Could James Black have gotten round these problems in the way he processed his metal from meteors, maybe this was why he was so secretive, maybe he had achieved what others couldnt.

Im not picking at your post, just genuinely curious.

posted on Feb, 18 2011 @ 02:38 PM
reply to post by Catch_a_Fire

Its totally possible and entirely dependent on the purity of the meteorite. Like I said, I still ended up with a nearly pure blade of iron, but I had lost over 60% of the impurities through the forge welding process.

If he had enough meteorites, he could have just kept folding and welding until he had a solid ingot of space iron to turn into a blade.

I suppose he could have smelted them into a bar to extract the impurities before hand, although it seems like a lot of work to focus into "The original bowie knife" when so much high quality iron ore was readily available.

He probably did it - but it would not have been his first.

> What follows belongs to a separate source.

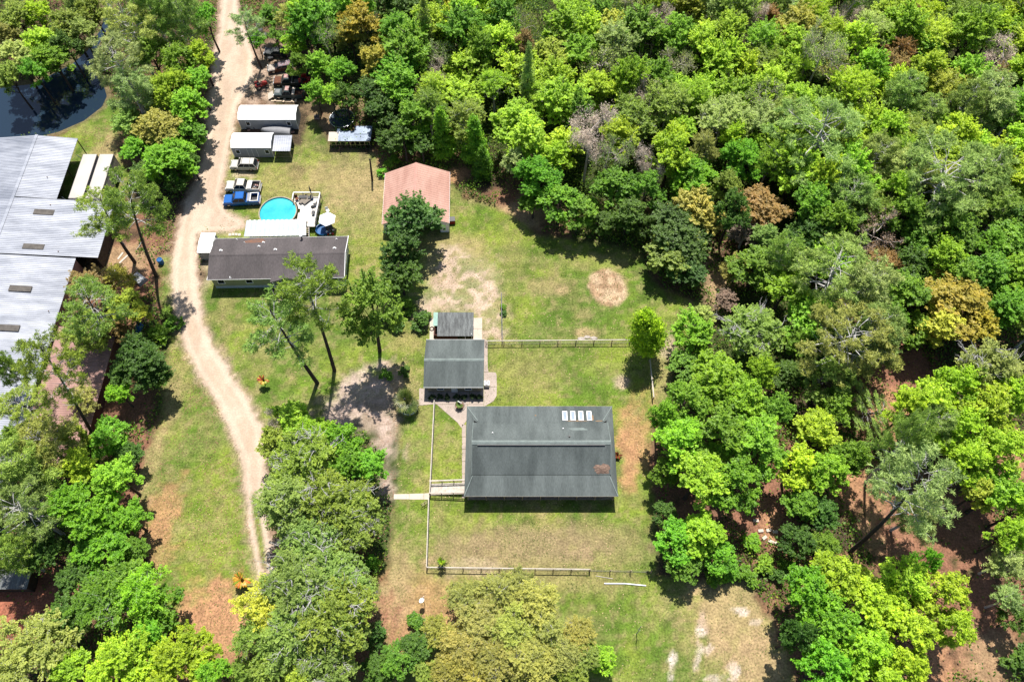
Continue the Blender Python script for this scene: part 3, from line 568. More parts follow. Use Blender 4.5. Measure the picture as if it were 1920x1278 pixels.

posted on Feb, 18 2011 @ 02:51 PM
reply to post by Gradius Maximus

Thank you for that...........interesting

It seems as though Black's method didnt really see success until the Bowie knife, at least not enough to make him his fortune. Now im wondering if his lack of success in the beginning was due to the effects like you mentioned, impurities etc.

posted on Feb, 18 2011 @ 03:08 PM
reply to post by Catch_a_Fire

I mean look at it this way. I could pay 500 dollars and buy a ton of meteorites, smelt them or forge weld them together into an ingot over several days. In this modern day of meteor collections, transportation and global networks of communication and sales, its much more doable then in his time.

Or I could buy perfect steel and begin the process immediately - Likely what he did.

Even in this modern world it would be expensive and lengthly to smelt, prepare and modify the meteorites into any form to create a blade especially a long one like the Bowie.

I'm willing to bet that after he had established his bowie company that he began the romanticized personal process of working with "metal from the heavens"

I certainly have, and let me tell you - Its a blacksmiths hell.

Its more then probable he made one at some point - but the first? hmmm doubtful.

posted on Feb, 16 2012 @ 11:46 AM

Originally posted by Catch_a_Fire
reply to post by kettlebellysmith

I had wondered if the story came from a movie myth

If we could trace the tale back to the days of those movies then that would be the most logical answer, if however the tale originated closer to the days of bowie then i would suspect it has some truth in it.

I just seem to have hit a brick wall in the search for any evidence denying or confirming any truth to it.

I've seen a meteor knife. The metal was grey from a distance but multicoloured when looked at closely. It was once lost on a compost heap for a year and didn't rust. Meteor metal has been used since metalworking began. The feeling of such a knife transcends usual knife feelings.

The legendary fame of the knife may be evidence that it was one of these very special blades.